Question

In Exercises through , use paper and pencil to identify the redundant vectors. Thus determine whether the given vectors are linearly independent.

12.$\left[\begin{array}{c}2\\ 1\end{array}\right]\mathbf{,}\left[\begin{array}{c}6\\ 3\end{array}\right]$ .

Short answer

The vectors $\left[\begin{array}{c}2\\ 1\end{array}\right],\left[\begin{array}{c}6\\ 3\end{array}\right]$are redundant and linearly dependent.

Step-by-step solution

Consider the set.

The vectors ${\overrightarrow{v}}_1,{\overrightarrow{v}}_2,...,{\overrightarrow{v}}_m$in${\mathrm{ℝ}}^n$ are linearly dependent if and only if there are nontrivial relation among them.

If linearly dependent, then, the vectors are said to be redundant.

Consider the vectors,$\left[\begin{array}{c}2\\ 1\end{array}\right],\left[\begin{array}{c}6\\ 3\end{array}\right]$

Check for linear independency of vectors.
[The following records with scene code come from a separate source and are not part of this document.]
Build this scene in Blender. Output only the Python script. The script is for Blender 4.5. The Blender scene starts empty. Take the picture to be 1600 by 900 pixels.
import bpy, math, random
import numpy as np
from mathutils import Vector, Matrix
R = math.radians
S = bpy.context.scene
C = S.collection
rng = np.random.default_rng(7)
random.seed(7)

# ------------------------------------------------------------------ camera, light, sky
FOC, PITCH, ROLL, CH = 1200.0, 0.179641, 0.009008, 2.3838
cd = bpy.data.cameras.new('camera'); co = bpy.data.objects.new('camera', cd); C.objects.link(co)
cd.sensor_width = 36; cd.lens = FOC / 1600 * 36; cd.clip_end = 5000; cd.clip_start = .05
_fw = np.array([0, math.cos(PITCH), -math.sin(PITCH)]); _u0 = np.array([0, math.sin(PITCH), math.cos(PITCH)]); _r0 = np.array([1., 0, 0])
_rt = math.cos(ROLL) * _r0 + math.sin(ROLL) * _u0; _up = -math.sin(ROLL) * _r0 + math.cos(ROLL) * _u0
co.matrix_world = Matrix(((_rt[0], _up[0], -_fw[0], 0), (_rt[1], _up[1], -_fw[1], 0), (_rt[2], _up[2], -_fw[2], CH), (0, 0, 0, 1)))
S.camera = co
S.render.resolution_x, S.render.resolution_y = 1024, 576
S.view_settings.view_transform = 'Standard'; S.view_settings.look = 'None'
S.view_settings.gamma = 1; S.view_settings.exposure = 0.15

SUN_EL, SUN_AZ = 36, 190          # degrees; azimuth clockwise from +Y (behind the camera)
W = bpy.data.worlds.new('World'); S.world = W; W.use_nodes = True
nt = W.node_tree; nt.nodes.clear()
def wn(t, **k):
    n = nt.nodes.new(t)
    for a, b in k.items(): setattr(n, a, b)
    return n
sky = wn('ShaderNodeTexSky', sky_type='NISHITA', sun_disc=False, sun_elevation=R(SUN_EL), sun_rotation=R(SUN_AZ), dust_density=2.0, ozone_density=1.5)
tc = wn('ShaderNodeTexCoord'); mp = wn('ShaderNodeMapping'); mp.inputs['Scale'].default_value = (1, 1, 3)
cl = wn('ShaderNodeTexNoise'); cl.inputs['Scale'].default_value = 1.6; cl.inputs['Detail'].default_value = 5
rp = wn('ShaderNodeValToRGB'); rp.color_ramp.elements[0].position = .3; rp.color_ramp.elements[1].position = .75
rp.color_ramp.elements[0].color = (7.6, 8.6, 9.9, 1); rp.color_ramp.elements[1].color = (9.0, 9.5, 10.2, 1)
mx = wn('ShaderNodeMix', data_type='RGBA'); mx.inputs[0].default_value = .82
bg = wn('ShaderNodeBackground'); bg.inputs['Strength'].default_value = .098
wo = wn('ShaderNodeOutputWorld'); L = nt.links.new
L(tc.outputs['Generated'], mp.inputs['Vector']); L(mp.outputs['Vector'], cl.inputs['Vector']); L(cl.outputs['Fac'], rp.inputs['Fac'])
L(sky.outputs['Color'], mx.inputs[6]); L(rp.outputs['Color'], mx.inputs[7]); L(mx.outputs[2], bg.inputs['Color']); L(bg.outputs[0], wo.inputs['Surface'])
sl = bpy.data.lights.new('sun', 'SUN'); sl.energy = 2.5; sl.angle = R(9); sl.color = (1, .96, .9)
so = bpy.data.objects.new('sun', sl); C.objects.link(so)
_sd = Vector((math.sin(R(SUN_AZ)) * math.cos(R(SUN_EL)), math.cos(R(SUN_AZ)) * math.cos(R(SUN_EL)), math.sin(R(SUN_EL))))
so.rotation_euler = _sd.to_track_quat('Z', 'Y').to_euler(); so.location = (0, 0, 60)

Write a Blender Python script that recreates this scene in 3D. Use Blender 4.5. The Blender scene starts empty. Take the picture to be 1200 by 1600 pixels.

The reduced form of the matrix is,

$$\begin{gathered} \left(\begin{array}{cc}2& 6\\ 1& 3\end{array}\right) \\ =\left(\begin{array}{cc}2& 6\\ 0& 0\end{array}\right) \\ =\left(\begin{array}{cc}1& 3\\ 0& 0\end{array}\right) \end{gathered}$$

Solve the above equations.

$V_1=\left[\left.\begin{array}{c}1\\ 0\end{array}\right],V_2=\left[\begin{array}{c}3\\ 0\end{array}\right.\right]$

$V_2=3v_1$

Final answer.

The vectors $\left[\begin{array}{c}2\\ 1\end{array}\right],\left[\begin{array}{c}6\\ 3\end{array}\right]$are redundant and linearly dependent.